語彙の勉強は共通テストに限らず、私大の入試や国公立の2次試験でも当然必要になる力です。
遅くても高3の8月末までに、学校で使っているものでも自分で買ったものでも良いのでしっかりと覚えきることを目標にして取り組むと良いでしょう。

 

英文法を強化する

共通テストでは英文法や語法の空所補充(いわゆる文法問題)は出題されません。
しかしそれは文法がいらないという意味ではありません。

そもそも文法というのはその言語のネイティブが無意識に使っているものを言語化したものです。

共通テストではそこそこのスピードで英文を読み進めなければなりません。
それは「文法を無視して単語を拾い上げていく」ことを指しているのではなく、「意識しなくても単語を文法で繋げて意味を理解できる」ことを指します。

オススメの英文法学習法

オススメの勉強法は「例文を英作文する」ことです。
普段使っている参考書でも塾や予備校のテキスト、学校のテキストなんでも良いです。

文法単元の解説には例文がついていますよね?
多くの場合、この例文で使われている単語は簡単なものが多いはずです。

この勉強は単語の勉強ではないので、難しい単語である必要はありません。
自分がすでに勉強して、理解できたと思った単元の例文を英文に戻してみましょう。
遠回りのように見えるかもしれませんが、様々な文法単元を意識できるようになり、また英文法を学ぶ意味が分かってくると思います。

 

おわりに

さて、今年の共通テストが終わり、次の共通テストまであと1年というタイミングです。
「何から始めたらいいのかわからない…。」なんていう人も多いのではないかと思います。

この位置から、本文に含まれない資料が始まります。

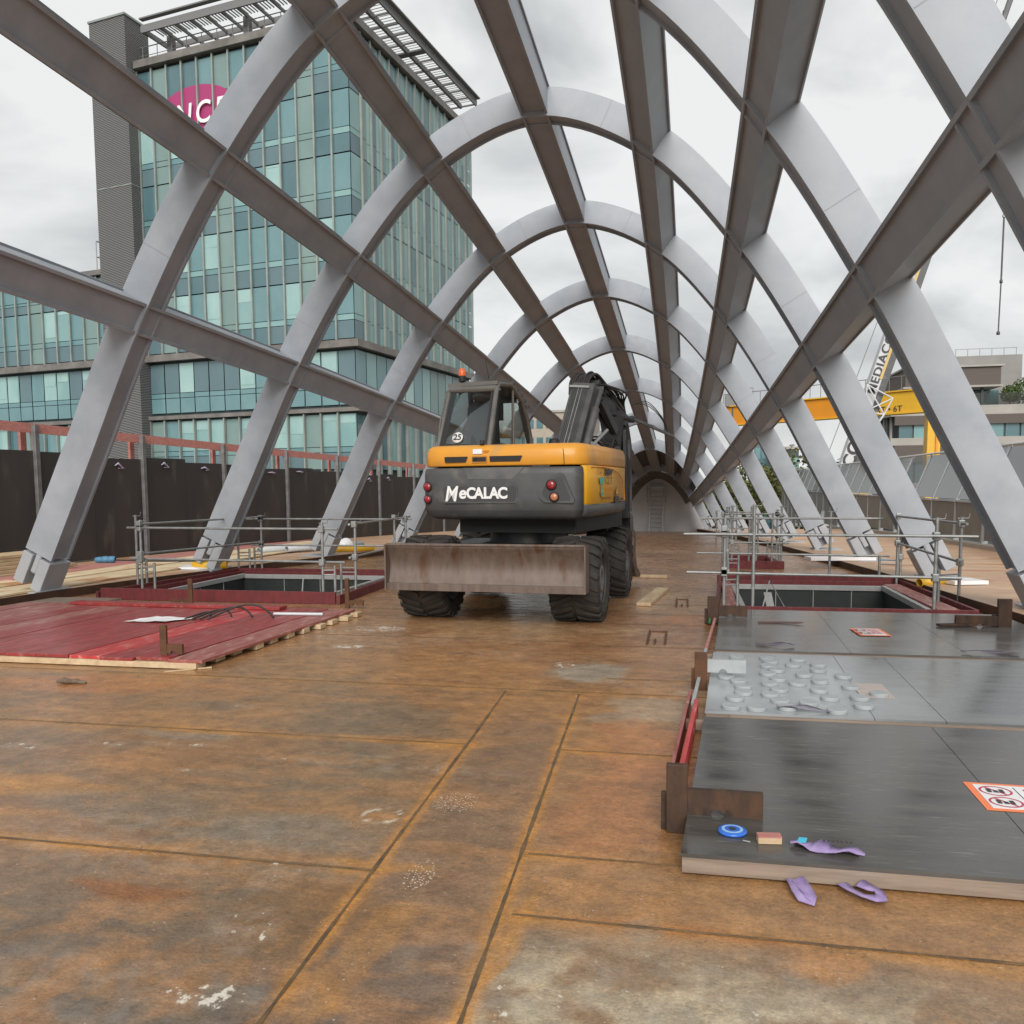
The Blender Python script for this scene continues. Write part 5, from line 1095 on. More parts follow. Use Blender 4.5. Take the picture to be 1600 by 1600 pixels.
# ------------------------------------------------------------------ loose items on the left side deck
board('deck_board', -10.55, -9.78, 6.5, 20.5, .135, .165, M['ply'], 'long pale plywood board beside the left kerb, under the arch feet', 'board', rot=.02)
board('deck_board', -11.4, -10.7, 8.0, 24.5, .135, .175, M['ply'], 'second pale plywood board further out beside the left kerb', 'board', rot=.035)
board('deck_board', -12.6, -11.7, 12.0, 29.0, .135, .17, M['pinkwood'], 'pinkish plywood board lying along the foot of the black hoarding', 'board', rot=.07)
rs = random.Random(9)
for k in range(9):
    row, lv = k % 3, k//3
for lv in range(6):
    w_ = .95-.06*lv; board('stacked_plank', -12.6+rs.uniform(-.05,.03), -12.6+w_+rs.uniform(-.05,.05), 12.3+.03*lv, 14.3-.05*lv+rs.uniform(-.1,.1), .175+lv*.062, .175+lv*.062+.055, M['wood'], ['lowest plank of the timber stack at the left picture edge','second plank from the bottom of the timber stack by the hoarding','third plank from the bottom of the timber stack by the hoarding','fourth plank from the bottom of the timber stack by the hoarding','fifth plank of the timber stack, just under the top one','top plank of the timber stack at the left picture edge'][lv], 'plank', 'planks stacked by the hoarding', rot=rs.uniform(-.04,.04))
def pipe(name, a, b4, r_, mt, label, cat):
    m_ = MB(); a, b4 = Vector(a), Vector(b4); d2 = b4-a; m_.lathe([(r_*.82,0),(r_,0),(r_,d2.length),(r_*.82,d2.length),(r_*.82,0)], a, d2, 16); return tag(m_.build(name, mt), label, cat)
pipe('pvc_pipe', on(-10.35,19.0,.24), on(-9.4,21.5,.24), .08, M['pvcgrey'], 'nearer of two grey plastic pipes lying behind the left guardrail', 'pipe')
pipe('pvc_pipe', on(-9.9,19.6,.24), on(-8.9,22.2,.24), .08, M['pvcgrey'], 'farther grey plastic pipe lying behind the left guardrail', 'pipe')
pipe('plastic_tube', on(-9.55,14.9,.20), on(-8.95,15.15,.21), .085, M['pvcyellow'], 'short yellow tube with torn white wrap by the left hatch corner', 'tube')
m_ = MB(); m_.prism([on(-9.85,14.85,.17),on(-9.5,14.8,.19),on(-9.2,14.75,.13),on(-9.45,14.7,.10)], (0,.3,.03)); tag(m_.build('torn_wrap', M['paper'], bevel=.01), 'torn white plastic wrap under the yellow tube', 'wrap')
pipe('plastic_tube', on(-8.85,19.9,.22), on(-7.9,20.5,.22), .075, M['pvcyellow'], 'yellow tube lying beside the third arch foot on the left', 'tube')
m_ = MB(); rs = random.Random(3); c0 = Vector(on(-8.9,21.0,.25)); m_.lathe([(0,-.12),(.22,-.1),(.26,0),(.2,.1),(.08,.2),(0,.22)], c0, (.2,.3,1), 12); tag(m_.build('white_bag', M['paper']), 'small white bag behind the yellow tube', 'bag')
th = thing('cable_connector', on(-12.1,15.6,.2), 'blue industrial plug on a cable lying by the hoarding', 'plug')
m_ = MB(); a = Vector(on(-12.3,15.6,.24)); m_.lathe([(.03,0),(.06,.03),(.07,.12),(.055,.15),(.075,.18),(.08,.26),(.06,.30),(.075,.33),(.07,.42),(.04,.45)], a, (1,.15,.03), 14); m_.build('plug_body', mat('blue_plug', lin(78,128,158), .5), th)
m_ = MB(); m_.tube([on(-13.4,15.0,.16), on(-12.9,15.5,.18), on(-12.3,15.6,.24)], .018, 6); m_.tube([on(-11.85,15.66,.24), on(-11.3,16.0,.2), on(-10.4,16.3,.18), on(-9.4,17,.18)], .018, 6); m_.build('cord', M['cable'], th)

# right side deck odds and ends
board('foam_board', 2.55, 3.9, 18.6, 19.1, .14, .21, M['paper'], 'white foam board lying on the right kerb beyond the hatch', 'foam board', rot=.15)
board('foam_board', 3.95, 4.5, 13.9, 14.4, .14, .20, M['paper'], 'white wrapped board by the second arch foot on the right', 'foam board', rot=.3)
pipe('plastic_tube', on(3.55,13.9,.16), on(4.0,14.15,.18), .07, M['pvcyellow'], 'dull yellow tube end by the right hatch corner', 'tube')

# ------------------------------------------------------------------ hoarding on the left
FX = lambda i: (-13.53+.3925*i, 15.5+3.0329*i)
hl = {-1:'hoarding bay just outside the left picture edge', 0:'black hoarding bay at the left picture edge', 1:'black hoarding bay behind the foot of the nearest left arch', 2:'black hoarding bay just left of the third arch leg', 3:'black hoarding bay behind the left guardrail', 4:'black hoarding bay between the third and fourth arch legs', 5:'narrow looking black hoarding bay left of the excavator', 6:'farthest black hoarding bay in view, hidden by the excavator'}
for i in range(-2, 10):
    (xa, ya), (xb, yb) = FX(i-1), FX(i); zA = .26-.125*(i-1); zB = .26-.125*i; t = [2.58-.075*(i-1), 2.58-.075*i]
    th = thing('hoarding_bay', ((xa+xb)/2, (ya+yb)/2, zB-.1), hl.get(i, 'far black hoarding bay beyond the excavator'), 'hoarding', 'black hoarding bays')
    d2 = Vector((xb-xa, yb-ya, 0)).normalized(); nrm_ = Vector((d2.y, -d2.x, 0))
    for k in range(2):
        f0, f1 = k/2, (k+1)/2; a = Vector((xa+(xb-xa)*f0, ya+(yb-ya)*f0, 0)); b4 = Vector((xa+(xb-xa)*f1, ya+(yb-ya)*f1, 0)); zt = t[0]-.10-.09*k-.03*(i % 2)
        m_ = MB(); m_.obox(Vector((a.x,a.y,zA-.5)), (b4-a)*.995, nrm_*-.03, (0,0,zt-zA+.5)); pn = m_.build('black_sheet', M['blackply'], th)
        if k == (i % 2) or i in (1, 2):
            q = a+(b4-a)*.45; m_ = MB(); jj = .05*((i*7+k*3) % 4); m_.tube([q+nrm_*.03+Vector((-.02,-.16+jj,zt-.12-jj*.5)), q+nrm_*.05+Vector((.0,.0,zt-.115)), q+nrm_*.05+Vector((.02,.17,zt-.13-jj)), q+nrm_*.04+Vector((0,.12-jj,zt-.17-jj*.6))], [.012,.026,.024,.008], 6); m_.build('sling_tie', mat('lilac_webbing', lin(178,168,196), .7), th)
    m_ = MB(); m_.box(xb-.07, xb+.07, yb-.06, yb+.06, zB-.5, t[1]+.45-.02); m_.build('post', M['galv_dark'], th, bevel=.01)
    m_ = MB(); m_.obox(Vector((xa,ya,t[0]+.26))+nrm_*-.02, Vector((xb-xa,yb-ya,t[1]-t[0])), nrm_*-.05, (0,0,.20)); m_.build('guard_board', M['pinkwood'], th)
    m_ = MB(); m_.obox(Vector((xb-.3,yb-.12,t[1]-.3)), (.06,0,0), (0,.16,0), (0,0,.75)); m_.build('board_upright', M['pinkwood'], th)

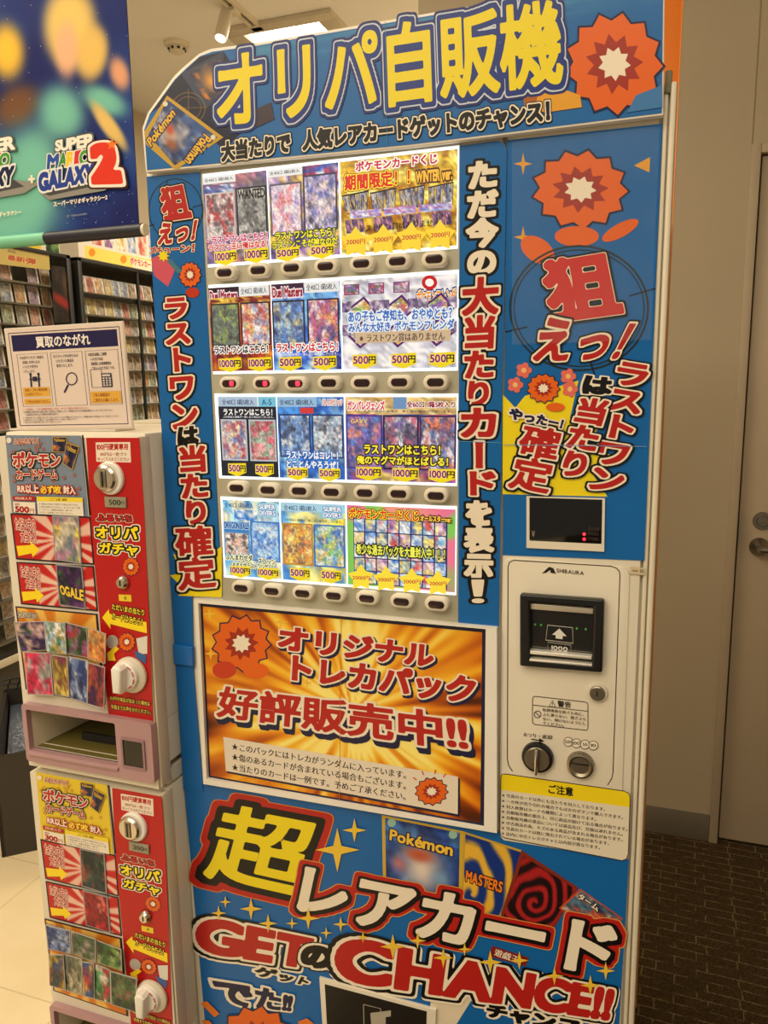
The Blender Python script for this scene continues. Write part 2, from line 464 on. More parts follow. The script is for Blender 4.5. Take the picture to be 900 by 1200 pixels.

たくさんのことをお伝えしてきましたが、すべてを一気に始めるのではなく、自分にできそうなものから挑戦してみましょう。
受験勉強は継続させることが最も大切で、また最も難しいのです。

自分にできることを1つ1つ積み上げていき、この記事を読んでいる皆さんが受験生になったときに自信を持って私大の入試や国公立の2次試験に臨めることを心から祈っています。